Still keep it simple and no disrespecting the disloyal spouse–just tell the truth and the facts: “You know how we’ve gone to Sunday School and talked about things that are right and wrong, like lying and stealing are wrong? Well I believe when moms and dads marry, they make a promise to only love each other and that would mean having no boyfriends or girlfriends, right? Daddy has a girlfriend and I believe that is wrong. So as long as he has his girlfriend, he will be moving out, and we will be staying right here. You will have your same room and your same school and your same friends, and I will be here if you have any questions or want to talk. Okay?”
.
Middle school age:
Developmentally they do not understand the entire dynamic of “relationships” or “marriage” but they may have had their first boy/girl crush and certainly know about dating…plus they have even more ability to vocalize their thoughts and feelings. They are old enough to know right from wrong, and their morals and values are being formed and finalized. This is the age of bar/bat mitzvah or confirmation where they begin the transition to adulthood. They will tend to think that parents are weird, dorks, embarrassing, and irritating…and may try things that are 100% different than their parents’ beliefs just to shock them (and to see if THEY truly believe it too).
It might be similar to the elementary school talk but a bit more advanced–still no disrespecting the disloyal and still just stick to the truth and the facts: “I’m sure you can tell something is wrong between your mom and I. She is going to be moving out, and I wanted you to know why. You know how we’ve always taught you about right and wrong? Well I believe when people marry, they take a vow to only love each other and that would mean having no boyfriends or girlfriends, right? Well, your mom has a boyfriend and I believe that is wrong. I’ve asked her to give up her boyfriend and return to the family but she has chosen not to. So as long as she has her boyfriend and won’t give him up, she will be moving out. I suspect you feel hurt and upset, but I’m here if you want to talk, okay?“
.
High school age:
Developmentally they THINK they understand the dynamic of “relationships” and “marriage,” and no doubt they’ve had their first boy/girlfriend, but they do not know the entirety of it. They are fully capable of expressing themselves verbally, but with the onset of puberty, the world is one big drama and they may prefer to talk to their friends or write in a journal. They should already have a very firm grasp of right and wrong, and nearly adult understanding of morals and values. This is the age of testing their young adulthood. This is the age when they are separating from their parents so they will tend to see their parents’ weaknesses and feet of clay, and they’ll likely value their friends first.

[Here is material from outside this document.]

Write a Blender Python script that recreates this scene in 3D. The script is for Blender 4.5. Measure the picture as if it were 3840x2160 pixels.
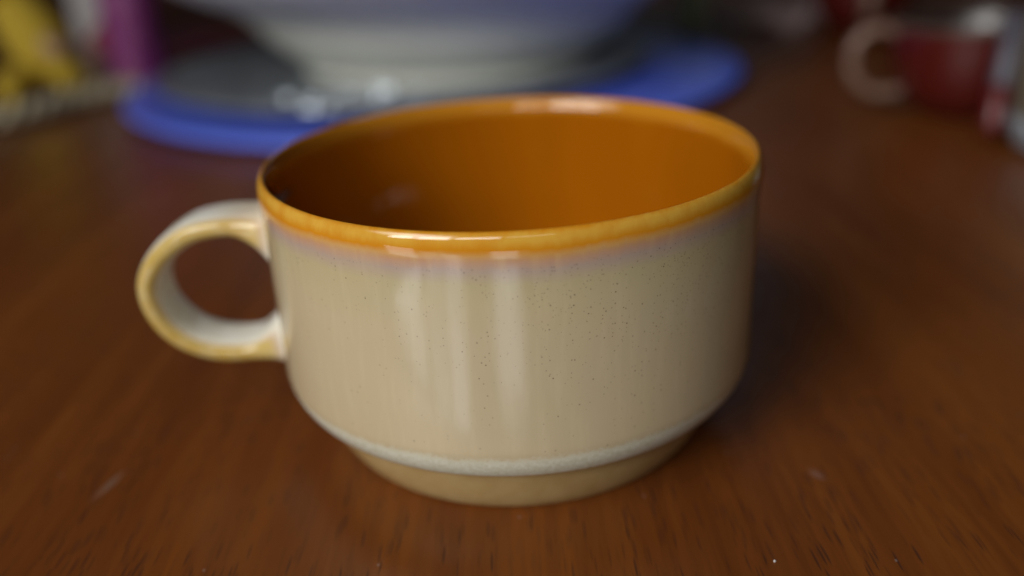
import bpy, bmesh, math, random
from mathutils import Vector, Matrix, noise as mnoise

for o in list(bpy.data.objects):
    bpy.data.objects.remove(o)
SC = bpy.context.scene
COL = SC.collection
rnd = random.Random(7)
R = 0.055                                    # mug rim radius, metres

# ------------------------------------------------------------------ camera
CAM_D, CAM_Z, PITCH, YAW, ROLL, FPX = 3.533*R, 2.108*R, 0.412, -0.004, 0.050, 3327.4
cd = bpy.data.cameras.new('camera')
cam = bpy.data.objects.new('camera', cd)
COL.objects.link(cam)
cp, sp, cy_, sy_ = math.cos(PITCH), math.sin(PITCH), math.cos(YAW), math.sin(YAW)
right = Vector((cy_, -sy_, 0)); fwd = Vector((cp*sy_, cp*cy_, -sp)); up = Vector((sp*sy_, sp*cy_, cp))
cr, sr = math.cos(ROLL), math.sin(ROLL)
xr = right*cr - up*sr
yr = right*sr + up*cr
m = Matrix((xr, yr, -fwd)).transposed().to_4x4()
m.translation = Vector((0, -CAM_D, CAM_Z))
cam.matrix_world = m
cd.sensor_fit = 'HORIZONTAL'; cd.sensor_width = 36.0
cd.lens = FPX/3840*36
cd.clip_start = 0.005; cd.clip_end = 20
cd.dof.use_dof = True
cd.dof.focus_distance = 0.159
cd.dof.aperture_fstop = 4.2
SC.camera = cam

# ------------------------------------------------------------------ world, lamps, exposure
w = bpy.data.worlds.new('World'); SC.world = w; w.use_nodes = True
bg = w.node_tree.nodes['Background']
bg.inputs['Color'].default_value = (0.80, 0.86, 1.0, 1)
bg.inputs['Strength'].default_value = 0.008

def window_lamp(name, loc, target, sx, sy, radiance, col, spread=180):
    ld = bpy.data.lights.new(name, 'AREA')
    ld.shape = 'RECTANGLE'; ld.size = sx; ld.size_y = sy
    ld.energy = radiance*math.pi*sx*sy
    ld.color = col; ld.spread = math.radians(spread)
    o = bpy.data.objects.new(name, ld); COL.objects.link(o)
    o.location = loc
    o.rotation_euler = (Vector(target)-Vector(loc)).to_track_quat('-Z', 'Y').to_euler()
    return o
DAY = (1.0, 0.975, 0.94)
COOL = (0.90, 0.95, 1.0)
# the glazed wall of the room behind the camera, mostly to its left: three upper panes ...
WY = -1.15
def pane(x0, x1, z0, z1, rad, col, spread=180):
    window_lamp('window_lamp', ((x0+x1)/2, WY, (z0+z1)/2), ((x0+x1)/2, 0, (z0+z1)/2), x1-x0, z1-z0, rad, col, spread)
pane(-1.47, -1.02, 0.54, 0.96, 14.5, DAY)
pane(-0.98, -0.56, 0.53, 1.00, 14.5, DAY)
pane(-0.51, -0.10, 0.60, 0.88, 10.5, DAY)
pane(-0.04, 0.38, 0.66, 0.80, 3.0, DAY)
# ... and the dimmer lower panes that look onto the shaded ground
pane(-1.52, -0.98, -0.78, -0.20, 2.9, COOL)
pane(-0.90, -0.68, -0.78, -0.30, 1.3, COOL)
pane(-0.64, -0.46, -0.78, -0.36, 2.3, COOL)
pane(-0.17, 0.05, -0.60, -0.20, 2.7, COOL)
# added unseen lamp, close by on the left, for a soft pool of light
window_lamp('added_pool_lamp', (-0.46, -0.42, 0.46), (-0.036, -0.040, 0.02), 0.62, 0.62, 0.47, DAY, 38)
# a dimmer opening at the far side of the room
window_lamp('far_window_lamp', (0.5, 3.2, 1.5), (0, 0.4, 0), 0.9, 0.8, 0.32, (0.85, 0.92, 1.0))

SC.view_settings.view_transform = 'Standard'
SC.view_settings.look = 'None'
SC.view_settings.exposure = 0.0
SC.view_settings.gamma = 1.0
SC.render.engine = 'CYCLES'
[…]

A bit more advanced than the middle school talk, but still no disrespecting the disloyal and still just stick to the truth and the facts: “I’m sure you can tell something is wrong between your father and I. He is going to be moving out, and I wanted you to know why. You’re mature enough now to know right from wrong. I believe when people marry, they take a vow before God to forsake all others and only love each other so the family is stable and strong. Well, I found out your dad has a girlfriend and I believe that is wrong. I’ve asked him to give up his girlfriend and return to the family but he choses not to. So as long as he has his girlfriend and won’t give her up, he will be moving out. I suspect you feel really hurt, but I’m here if you want to talk.“
We can not go into everything your kids may or may not ask–otherwise this video would be hours long! But this will be an honest way to get the conversation started so that they know that at least one parent will be honest with them and tell them the real truth!